Movie director Quentin Tarantino told the Cannes film festival screening films in digital is like forcing audiences to watch television in public on Friday, adding that the lush 35-millimetre cinema he grew up with was "dead," the Associated Press reported.
Tarantino, who is not competing in this year's event, spoke to journalists and film critics before a 35mm screening of his hit "Pulp Fiction" on the beach on Friday night, according to the AP.
"The fact that most films now are not presented in 35mm means that the war is lost," Tarantino said, the AP reported.
Most of the films in Cannes are projected in digital largely because of cost, but aficionados like Tarantino still sing the praises of the old-school film reels, according to the AP.
"Digital projections, that's just television in public. And apparently the whole world is okay with television in public, but what I knew as cinema is dead," said Tarantino, the AP reported. "I'm hopeful that we're going through a woozy romantic period with the ease of digital and I'm hoping that while this generation is completely hopeless, that the next generation that will come out will demand the real thing," he added.
The director known for the energy and violence of his films said digital did mention some of the pros to screening and distributing through digital formats, according to the AP.
"The good side of digital is the fact that a young filmmaker can actually now just buy a cellphone and if they have the tenacity to actually put something together ... they can actually make a movie," Tarantino said, the AP reported. "But why an established filmmaker would shoot on digital, I have no fucking idea at all," added Tarantino.

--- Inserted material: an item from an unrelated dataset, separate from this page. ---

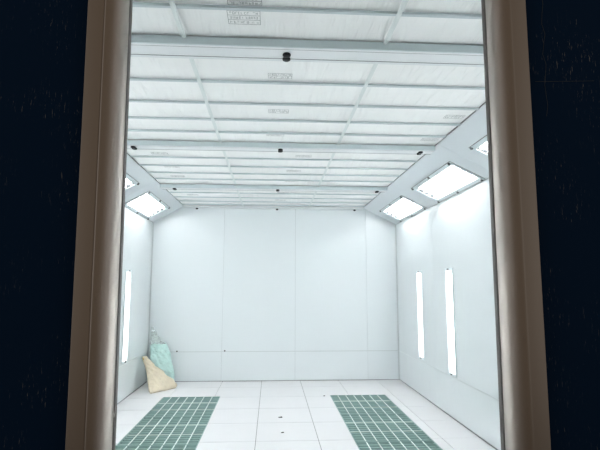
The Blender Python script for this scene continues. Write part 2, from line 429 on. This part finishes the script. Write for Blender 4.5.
# ------------------------------------------------------------------ lights
def tube_bm(p, q, r):
    bm = bmesh.new(); cyl(bm, p, q, r, 12); return bm
def make_light(name, U, V, ntube, label, cat, group, mtx, cl):
    """local: x across (V), y along (U), z away from the room; opening is centred on the origin"""
    t = thing(name, label, cat, group=group, mtx=mtx)
    bm = bmesh.new(); d = .11; th = .003                         # recessed reflector tray
    e = .0008
    box(bm, (-V+e, -U+e, d), (V-e, U-e, d+th)); box(bm, (-V+e, -U+e, 0), (-V+th, U-e, d)); box(bm, (V-th, -U+e, 0), (V-e, U-e, d))
    box(bm, (-V+th, -U+e, 0), (V-th, -U+th, d)); box(bm, (-V+th, U-th, 0), (V-th, U-e, d))
    obj('reflector', bm, M['housing'], t)
    bm = bmesh.new(); f = .044 if ntube > 2 else .018; z0, z1 = -.007, -.0006   # frame on the surface
    for a, b in (((-V-f, -U-f), (-V, U+f)), ((V, -U-f), (V+f, U+f)), ((-V, -U-f), (V, -U)), ((-V, U), (V, U+f))):
        box(bm, (a[0], a[1], z0), (b[0], b[1], z1), .001)
    obj('frame', bm, M['frame'], t)
    bm = bmesh.new(); q = .006                                   # dark sealing line round the frame
    for a, b in (((-V-f-q, -U-f-q), (-V-f-.0005, U+f+q)), ((V+f+.0005, -U-f-q), (V+f+q, U+f+q)), ((-V-f, -U-f-q), (V+f, -U-f-.0005)), ((-V-f, U+f+.0005), (V+f, U+f+q))):
        box(bm, (a[0], a[1], -.003), (b[0], b[1], z1))
    obj('seal', bm, M['joint'] if ntube > 2 else M['frame'], t)
    if ntube > 2:
        for sg in (-1, 1):                                       # dark plates added at both ends to shade the gaps between tubes
            bm = bmesh.new()
            ya, yb = sorted((sg*(U-.0035), sg*(U-.0042))); box(bm, (-V+.005, ya, .001), (V-.005, yb, .033))
            obj('holder_plate', bm, M['plate'], t)
    bm = bmesh.new(); box(bm, (-V+th+.001, -U+th+.001, .004), (V-th-.001, U-th-.001, .008)); obj('cover_glass', bm, M['glass'], t)
    for k in range(ntube):
        x = -V + 2*V*(k+.5)/ntube
        tb = obj('tube', tube_bm((x, -U+(.012 if ntube > 2 else .04), .02 if ntube > 2 else .06), (x, U-(.012 if ntube > 2 else .04), .02 if ntube > 2 else .06), .011 if ntube > 2 else .016), M['tube'], t, False)
        for q in (-1, 1):
            bm = bmesh.new(); zt, e0, e1 = (.02, .0045, .0118) if ntube > 2 else (.06, .008, .0395); cyl(bm, (x, q*(U-e0), zt), (x, q*(U-e1), zt), .0105 if ntube > 2 else .017); obj('tube_cap', bm, M['cap'], tb)
    for (x, y) in cl:
        bm = bmesh.new(); box(bm, (x-.014, y-.009, -.020), (x+.014, y+.009, -.0072), .003); cyl(bm, (x, y, -.026), (x, y, -.02), .006, 10)
        obj('clip', bm, M['clip'], t)
    return t
def slope_mtx(side, y):
    A, d, n, Ln = slope_frame(side)
    o = A + d*slope_centre(side); o.y = y
    yy = n.cross(d)
    m = Matrix((d, yy, n)).transposed().to_4x4(); m.translation = o
    return m
cl = [(sx*(WINV+.034), y) for sx in (-1, 1) for y in (-.61, 0, .61)]
lab = {(1, 0): 'sloped ceiling light on the right, farthest one next to the back wall', (1, 1): 'large sloped ceiling light on the right, the middle one fully in view',
       (1, 2): 'sloped ceiling light on the right, nearest and mostly cut off by the door edge',
       (-1, 0): 'sloped ceiling light on the left, farthest one next to the back wall', (-1, 1): 'sloped ceiling light on the left, middle one, partly cut off by the door edge',
       (-1, 2): 'sloped ceiling light on the left, nearest the doorway, behind the door edge'}
L0 = None
for side in (1, -1):
    for k, y in enumerate(FY):
        if L0 is None: L0 = make_light('ceiling_light', WINU, WINV, 4, lab[(side, k)], 'light', 'sloped ceiling lights', slope_mtx(side, y), cl)
        else: dup(L0, lab[(side, k)], slope_mtx(side, y))
def wl_mtx(side, y, z):
    n = Vector((side, 0, 0)); u = Vector((0, 0, 1)); x = u.cross(n)
    m = Matrix((x, u, n)).transposed().to_4x4(); m.translation = (2.*side, y, z); return m
W0 = None
for side, lst in ((1, RWL), (-1, LWL)):
    for y, a, b in lst:
        U = (b-a)/2; mt = wl_mtx(side, y, (a+b)/2)
        l = 'vertical strip light low on the %s wall, ' % ('right' if side > 0 else 'left')
        l += ['farthest, beside the back wall', 'second from the back wall', 'third from the back wall', 'fourth from the back wall', 'nearest the door'][round((6.65-y)/1.135)]
        make_light('wall_light', U, HW, 2, l, 'light', 'vertical wall lights', mt, [(0, -U-.009), (0, U+.009)])

# ------------------------------------------------------------------ floor gratings
G0 = None
def grate(x0, x1, y0, y1):
    w = x1-x0; l = y1-y0; t = thing('floor_grate', '', 'grate', (x0, y0, 0), 'floor gratings')
    g_ = .003; f = .006
    bm = bmesh.new()
    for a, b in (((g_, g_), (g_+f, l-g_)), ((w-g_-f, g_), (w-g_, l-g_)), ((g_+f, g_), (w-g_-f, g_+f)), ((g_+f, l-g_-f), (w-g_-f, l-g_))):
        box(bm, (a[0], a[1], -.030), (b[0], b[1], -.0005))
    obj('frame', bm, M['greenbar'], t)
    bm = bmesh.new(); n = 7
    for k in range(1, n):
        x = w*k/n; box(bm, (x-.0045, g_+f, -.009), (x+.0045, l-g_-f, -.001), .0015)
    o = obj('long_bars', bm, M['steel'], t); o['label'] = 'pale lengthwise bars'
    bm = bmesh.new(); n = 14
    for k in range(1, n):
        y = l*k/n; box(bm, (g_+f, y-.009, -.026), (w-g_-f, y+.009, -.0095))
    obj('cross_bars', bm, M['greenbar'], t)
    bm = bmesh.new()
    for k in (1, 2):
        y = l*k/3; box(bm, (g_+f, y-.0025, -.0094), (w-g_-f, y+.0025, -.0015))
    o = obj('stiffeners', bm, M['steel'], t); o['label'] = 'pale crosswise stiffener bars'
    return t
for j, (a, b) in enumerate(GX):
    for k in range(NP):
        y1 = GY0-k; l = 'green and white metal floor grating in the %s row, ' % ('left' if j == 0 else 'right') + ['farthest panel near the back wall', 'second panel from the back wall', 'third panel from the back wall', 'fourth panel from the back wall', 'nearest panel, by the doorway'][k]
        if G0 is None: G0 = grate(a, b, y1-1, y1); G0['label'] = l
        else: dup(G0, l, Matrix.Translation((a, y1-1, 0)))
    bm = bmesh.new(); box(bm, (a+.004, GY1+.004, -.06), (b-.004, GY0-.004, -.034))
    o = obj('filter_mat', bm, M['mat']); tag(o, 'dark green fibre filter mat lying under the %s row of gratings' % ('left' if j == 0 else 'right'), 'filter')

# ------------------------------------------------------------------ sacks in the left back corner
def pillow(outline, O, U, V, thick, seed, wr=.012, nu=34, nv=40, m='tan', name='sack', parent=None):
    loc = parent.location
    """outline: list of (v, u_left, u_right) rows; a stuffed bag, thick in the middle, creased"""
    O, U, V = Vector(O), Vector(U).normalized(), Vector(V).normalized(); N = U.cross(V).normalized()
    bm = bmesh.new()
    def row(v):
        for (a, l0, r0), (b, l1, r1) in zip(outline, outline[1:]):
            if a <= v <= b+1e-9:
                t = (v-a)/(b-a); t = t*t*(3-2*t); return l0+(l1-l0)*t, r0+(r1-r0)*t
    v0, v1 = outline[0][0], outline[-1][0]
    sh = []
    for sgn in (1, -1):
        G = []
        for j in range(nv+1):
            v = v0+(v1-v0)*j/nv; l, r_ = row(v); line = []
            for i in range(nu+1):
                s = i/nu; u = l+(r_-l)*s
                q = max(0, 1-abs(2*s-1)**2.6)**.6 * (max(0, 1-abs(2*j/nv-1)**4))**.55
                q *= thick*(1-.45*j/nv)
                w = noise.noise(Vector((u*9+seed, v*6, sgn*3.1)))*wr + noise.noise(Vector(((u+v*.8)*22+seed, (v-u)*7, sgn)))*wr*.6
                p = O+U*u+V*v+N*sgn*(q+w*min(1, q/.02))
                p.z = max(p.z, .002); p.x = max(p.x, -1.985-loc[0]); p.y = min(p.y, YB-.015-loc[1])
                line.append(bm.verts.new(p))
            G.append(line)
        for j in range(nv):
            for i in range(nu): bm.faces.new((G[j][i], G[j][i+1], G[j+1][i+1], G[j+1][i]))
    bmesh.ops.remove_doubles(bm, verts=bm.verts, dist=.0005)
    return obj(name, bm, M[m], parent, True)
# green sack behind
gs = thing('plastic_sack', 'pale green plastic sack leaning in the left back corner behind the tan one', 'sack', (-1.88, 7.60, 0), 'sacks in the corner')
o = pillow([(0, 0, .35), (.12, -.01, .36), (.45, .0, .31), (.58, .0, .27), (.64, .03, .24)],
       (0, 0, .0), (1, .06, 0), (-.075, .20, .62), .05, 3, .016, m='green', name='sack_body', parent=gs)
o = pillow([(0, .0, .25), (.07, .01, .17), (.16, .02, .12), (.27, .02, .06)],
       (-.08, .18, .58), (.98, .05, 0), (-.04, .08, 1), .016, 9, .012, nu=18, nv=18, m='film', name='sack_neck', parent=gs)
o['label'] = 'clear loose film at the top'
ts = thing('woven_sack', 'tan sack leaning on the left wall in front of the green plastic sack', 'sack', (-1.735, 7.0, 0), 'sacks in the corner')
pillow([(0, 0, .46), (.05, -.015, .50), (.12, -.01, .47), (.30, .0, .32), (.48, .0, .17), (.60, -.01, .07), (.66, -.03, .055)],
       (0, 0, .0), (.58, .76, 0), (-.22, .42, .44), .055, 5, .018, m='tan', name='sack_body', parent=ts)
bm = bmesh.new(); cyl(bm, (-.215, .385, .418), (-.165, .435, .415), .014, 10); obj('tie', bm, M['tie'], ts, True)

# specks on the floor
for x, y, lb, s in ((.045, 5.70, 'small dark scrap on the white floor between the gratings, farther one', .022), (.055, 5.12, 'small dark scrap on the white floor between the gratings, nearer one', .014), (.66, 6.75, 'small dark scrap on the floor beside the far corner of the right grating', .013)):
    bm = bmesh.new(); box(bm, (-s, -s*.55, .0005), (s, s*.4, .006), .002); box(bm, (s*.1, -s*.9, .0061), (s*.9, s*.2, .010), .0015)
    o = obj('floor_scrap', bm, M['speck']); o.location = (x, y, 0); tag(o, lb, 'scrap')

# ------------------------------------------------------------------ world: dim warm hall outside the booth
w = bpy.data.worlds.new('hall'); sc.world = w; w.use_nodes = True
nt = w.node_tree; bg = nt.nodes['Background']
bg.inputs[1].default_value = .37
wt = nt.nodes.new('ShaderNodeTexCoord'); sx = nt.nodes.new('ShaderNodeSeparateXYZ'); ab = nt.nodes.new('ShaderNodeMath'); ab.operation = 'ABSOLUTE'
wr = nt.nodes.new('ShaderNodeMapRange'); wr.interpolation_type = 'SMOOTHSTEP'; wr.inputs[1].default_value = .45; wr.inputs[2].default_value = .98
wm = nt.nodes.new('ShaderNodeMix'); wm.data_type = 'RGBA'; wm.inputs[6].default_value = (.26, .195, .14, 1); wm.inputs[7].default_value = (.85, .80, .76, 1)
nt.links.new(wt.outputs['Generated'], sx.inputs[0]); nt.links.new(sx.outputs[0], ab.inputs[0]); nt.links.new(ab.outputs[0], wr.inputs[0])
nt.links.new(wr.outputs[0], wm.inputs[0]); nt.links.new(wm.outputs[2], bg.inputs[0])

# ------------------------------------------------------------------ camera
f, yaw, pit, roll, cx, cz = 479.26, .0589, .1286, .0019, -.0718, 1.4752
fw = Vector((math.sin(yaw)*math.cos(pit), math.cos(yaw)*math.cos(pit), math.sin(pit)))
r = Vector((math.cos(yaw), -math.sin(yaw), 0)); u = r.cross(fw)
r2 = r*math.cos(roll)+u*math.sin(roll); u2 = -r*math.sin(roll)+u*math.cos(roll)
cd = bpy.data.cameras.new('camera'); cam = bpy.data.objects.new('camera', cd); col.objects.link(cam)
m = Matrix((r2, u2, -fw)).transposed().to_4x4(); m.translation = (cx, 0, cz); cam.matrix_world = m
cd.sensor_width = 36; cd.lens = f*36/600; cd.clip_start = .02
sc.camera = cam
sc.view_settings.view_transform = 'Standard'; sc.view_settings.look = 'None'; sc.view_settings.gamma = 1
sc.view_settings.use_curve_mapping = False; sc.view_settings.exposure = 0.52
sc.cycles.max_bounces = 12; sc.cycles.diffuse_bounces = 8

The director said he has a "pretty terrific" collection of 35mm prints at home, and an even bigger 16mm one, "and I screen them all the time, I'm always watching movies," according to the AP.
"One of the nice things about my life, because I've done fairly well in cinema, it's kind of afforded me a chance to almost live an academic's life, and so my feeling is I'm studying for my professorship in the history of world cinema and the day I die is the day I graduate," the AP reported.